The Santorum question: Is he too extreme for the middle? On abortion, same-sex marriage and other social issues, he's the most conservative of the GOP candidates. But he'll need the swing vote to win. By Mitchell Landsberg, Los Angeles Times February 21, 2012, 6:31 p.m. Reporting from Phoenix— Rick Santorum is winning the hearts of conservative voters with uncompromising social views that, he says, are drawn from the same well as his fiscal and environmental policies: a reading of America's founding documents that stresses their Judeo-Christian underpinnings. ... Santorum has been a national leader in the fight against abortion, which he passionately opposes even in cases of rape or incest. He opposes government funding not only for abortion but for some forms of prenatal testing, such as amniocentesis, which he believes is used to decide whether to abort a child with birth defects. (He and his wife, Karen, have a daughter, Bella, born with a defect known as Trisomy 18, and he speaks emotionally about children who are aborted because they aren't "perfect.") He has spoken out against contraception, calling it "a license to do things in the sexual realm that is counter to how things are supposed to be." (He says he has no desire to ban it.) He has attacked President Obama relentlessly over requiring faith-based institutions to provide insurance coverage for contraception to their workers, calling it a serious challenge to religious liberty, even in its amended form. He has been quoted as supporting laws against sodomy. He fiercely opposes same-sex marriage and the Obama administration's policy to allow gays to serve openly in the military, and has compared gay sex to "man on dog" sex. He takes a hard line on immigration. On some of these views, Santorum is clearly outside the mainstream of American public opinion — in some cases, far outside. ... Onward Christian Soldier
you could ask our own resident nutjobs, but they won't be able to explain as they are deeply under the spell.

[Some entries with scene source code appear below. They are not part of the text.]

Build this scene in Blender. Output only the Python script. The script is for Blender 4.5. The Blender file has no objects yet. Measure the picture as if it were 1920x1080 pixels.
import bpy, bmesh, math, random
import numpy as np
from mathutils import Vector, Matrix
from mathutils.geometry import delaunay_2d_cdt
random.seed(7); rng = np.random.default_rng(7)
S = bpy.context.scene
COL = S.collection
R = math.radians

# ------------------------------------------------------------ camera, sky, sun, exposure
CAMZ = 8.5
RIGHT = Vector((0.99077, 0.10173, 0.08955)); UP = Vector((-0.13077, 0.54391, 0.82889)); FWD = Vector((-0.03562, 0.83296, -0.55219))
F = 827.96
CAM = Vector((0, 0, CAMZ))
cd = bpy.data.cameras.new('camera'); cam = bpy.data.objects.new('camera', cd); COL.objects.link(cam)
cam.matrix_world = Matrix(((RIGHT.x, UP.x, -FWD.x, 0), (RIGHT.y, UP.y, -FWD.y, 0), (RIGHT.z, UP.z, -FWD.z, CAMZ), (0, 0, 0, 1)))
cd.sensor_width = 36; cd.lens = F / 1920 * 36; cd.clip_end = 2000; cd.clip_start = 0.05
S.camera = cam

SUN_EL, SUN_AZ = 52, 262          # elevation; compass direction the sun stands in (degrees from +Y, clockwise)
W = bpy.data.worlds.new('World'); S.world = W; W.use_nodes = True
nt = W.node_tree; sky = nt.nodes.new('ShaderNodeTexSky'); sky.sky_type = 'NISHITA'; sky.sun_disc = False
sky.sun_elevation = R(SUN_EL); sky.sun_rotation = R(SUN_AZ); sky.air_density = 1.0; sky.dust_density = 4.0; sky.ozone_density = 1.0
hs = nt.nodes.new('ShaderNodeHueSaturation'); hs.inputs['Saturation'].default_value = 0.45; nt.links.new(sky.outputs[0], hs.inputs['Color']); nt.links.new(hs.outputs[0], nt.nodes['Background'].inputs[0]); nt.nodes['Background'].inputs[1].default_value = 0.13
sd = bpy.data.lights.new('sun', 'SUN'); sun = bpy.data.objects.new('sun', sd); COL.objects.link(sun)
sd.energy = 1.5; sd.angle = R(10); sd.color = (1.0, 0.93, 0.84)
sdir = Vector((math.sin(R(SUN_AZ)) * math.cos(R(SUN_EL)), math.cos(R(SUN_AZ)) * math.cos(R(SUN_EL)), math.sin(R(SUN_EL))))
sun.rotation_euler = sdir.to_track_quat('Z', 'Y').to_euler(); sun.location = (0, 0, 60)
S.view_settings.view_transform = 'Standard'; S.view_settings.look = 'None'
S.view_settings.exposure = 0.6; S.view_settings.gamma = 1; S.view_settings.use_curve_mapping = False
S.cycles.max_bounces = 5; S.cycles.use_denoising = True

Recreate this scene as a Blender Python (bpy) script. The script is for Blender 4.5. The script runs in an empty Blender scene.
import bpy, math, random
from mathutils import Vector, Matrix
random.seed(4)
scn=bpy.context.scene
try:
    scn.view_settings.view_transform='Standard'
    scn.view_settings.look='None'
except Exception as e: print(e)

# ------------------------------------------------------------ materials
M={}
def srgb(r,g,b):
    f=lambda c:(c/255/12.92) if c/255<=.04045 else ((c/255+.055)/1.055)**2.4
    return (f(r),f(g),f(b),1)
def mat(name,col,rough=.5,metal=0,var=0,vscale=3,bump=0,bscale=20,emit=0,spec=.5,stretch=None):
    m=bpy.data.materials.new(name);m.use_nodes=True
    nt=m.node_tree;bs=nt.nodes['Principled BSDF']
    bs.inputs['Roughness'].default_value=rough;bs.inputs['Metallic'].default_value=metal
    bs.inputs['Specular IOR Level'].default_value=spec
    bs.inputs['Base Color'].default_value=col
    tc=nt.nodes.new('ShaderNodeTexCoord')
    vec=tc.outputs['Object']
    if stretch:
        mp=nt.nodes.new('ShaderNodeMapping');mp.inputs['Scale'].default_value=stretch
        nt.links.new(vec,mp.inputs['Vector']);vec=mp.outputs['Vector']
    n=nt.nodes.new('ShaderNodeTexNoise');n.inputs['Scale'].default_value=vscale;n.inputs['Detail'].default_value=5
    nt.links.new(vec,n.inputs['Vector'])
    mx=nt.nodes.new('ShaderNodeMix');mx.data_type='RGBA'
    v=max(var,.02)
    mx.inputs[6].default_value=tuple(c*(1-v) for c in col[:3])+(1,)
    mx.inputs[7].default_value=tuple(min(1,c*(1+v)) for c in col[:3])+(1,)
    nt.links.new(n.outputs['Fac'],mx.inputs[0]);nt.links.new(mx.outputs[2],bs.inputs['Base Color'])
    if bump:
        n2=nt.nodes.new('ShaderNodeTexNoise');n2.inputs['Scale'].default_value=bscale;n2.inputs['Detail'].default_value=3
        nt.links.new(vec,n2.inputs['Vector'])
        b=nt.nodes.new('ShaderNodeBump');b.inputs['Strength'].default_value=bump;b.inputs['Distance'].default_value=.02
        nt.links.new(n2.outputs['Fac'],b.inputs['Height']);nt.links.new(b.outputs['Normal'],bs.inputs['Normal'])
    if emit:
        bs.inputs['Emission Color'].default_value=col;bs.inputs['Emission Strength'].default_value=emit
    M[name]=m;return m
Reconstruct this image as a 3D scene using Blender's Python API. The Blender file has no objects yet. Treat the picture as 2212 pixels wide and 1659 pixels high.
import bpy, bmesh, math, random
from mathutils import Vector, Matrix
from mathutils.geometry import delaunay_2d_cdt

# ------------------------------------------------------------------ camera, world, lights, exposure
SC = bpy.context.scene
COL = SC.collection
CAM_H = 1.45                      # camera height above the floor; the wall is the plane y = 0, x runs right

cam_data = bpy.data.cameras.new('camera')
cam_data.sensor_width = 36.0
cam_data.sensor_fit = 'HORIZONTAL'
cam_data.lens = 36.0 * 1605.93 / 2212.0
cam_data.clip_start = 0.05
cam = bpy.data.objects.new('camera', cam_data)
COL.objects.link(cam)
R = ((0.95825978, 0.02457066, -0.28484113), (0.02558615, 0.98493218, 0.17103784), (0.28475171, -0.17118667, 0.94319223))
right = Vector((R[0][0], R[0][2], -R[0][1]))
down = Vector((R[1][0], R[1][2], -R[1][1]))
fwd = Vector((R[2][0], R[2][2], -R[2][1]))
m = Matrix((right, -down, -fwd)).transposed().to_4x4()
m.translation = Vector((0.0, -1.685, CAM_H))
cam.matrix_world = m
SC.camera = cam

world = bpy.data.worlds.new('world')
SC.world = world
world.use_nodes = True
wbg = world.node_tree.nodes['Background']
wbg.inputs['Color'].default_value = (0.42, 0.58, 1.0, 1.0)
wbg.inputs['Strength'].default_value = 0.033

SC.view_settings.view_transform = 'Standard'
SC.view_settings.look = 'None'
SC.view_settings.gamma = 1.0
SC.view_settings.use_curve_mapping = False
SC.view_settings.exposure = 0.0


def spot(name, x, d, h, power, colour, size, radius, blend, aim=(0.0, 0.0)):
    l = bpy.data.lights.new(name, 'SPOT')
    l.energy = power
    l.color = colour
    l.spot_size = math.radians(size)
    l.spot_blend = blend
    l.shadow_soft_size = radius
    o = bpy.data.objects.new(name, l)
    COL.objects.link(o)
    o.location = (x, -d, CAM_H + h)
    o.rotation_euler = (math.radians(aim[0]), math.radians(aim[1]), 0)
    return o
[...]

The cartoon is hilarious, since Reagan was too moderate for today's Republican Party, and would probably throw up on Rick Insanetorum out of disgust.
But that's been there long before now. I'm baffled how much influence an extremely ignorant minority has in determining the GOP candidate for president. Same question, but I can't help repeating it. How did they get this much power? Another possibility I'm thinking of is maybe it did start with the moral majority movement and has grown from there. What a horrible state of affairs.
A growing "independent" sector and general voter apathy come to mind. Religion gives them the motive and the zany perspective. Keep in mind too that these are the primaries, where most voters are fairly hardcore. Personally, I think that is a bad thing for both parties. For democrats, it weeds out the progressives in favor of the centrist. For the republicans, it weeds out the centrists in favor of the radical loonies. EDIT: You should read this book. EDIT the 2ND: And here is an excellent rebuttal to that book's thesis. In summary, this is a hard problem. But I still think I'm generally right - the USA is more religious than virtually any other major western power. And consequently we get into these dumb arguments about nonsensical dogma-based policies with little relevance to scientific or logical reality, or actual tangible problems that the government should be involved with.
That book looks really cool, and like it might be exactly what I'm looking for. Thanks for the recommendation.
hightop is making less sense than usual. It was the conservatives mandating restrictions on women and their rights in VA. Liberals are the ones in favor of women's rights both in this case and historically. Yet hightop is railing about "liberal mandators". hightop, would you like to explain your logic here?
so there are a couple of mandates here. There are mandates that would be beneficial to a citizen's health and you are against it. There are mandates that restrict a women's rights, and you have absolutely nothing to say about that. It appears that your anger is selective, and that your anger isn't really about mandates but perhaps about who is making the mandate.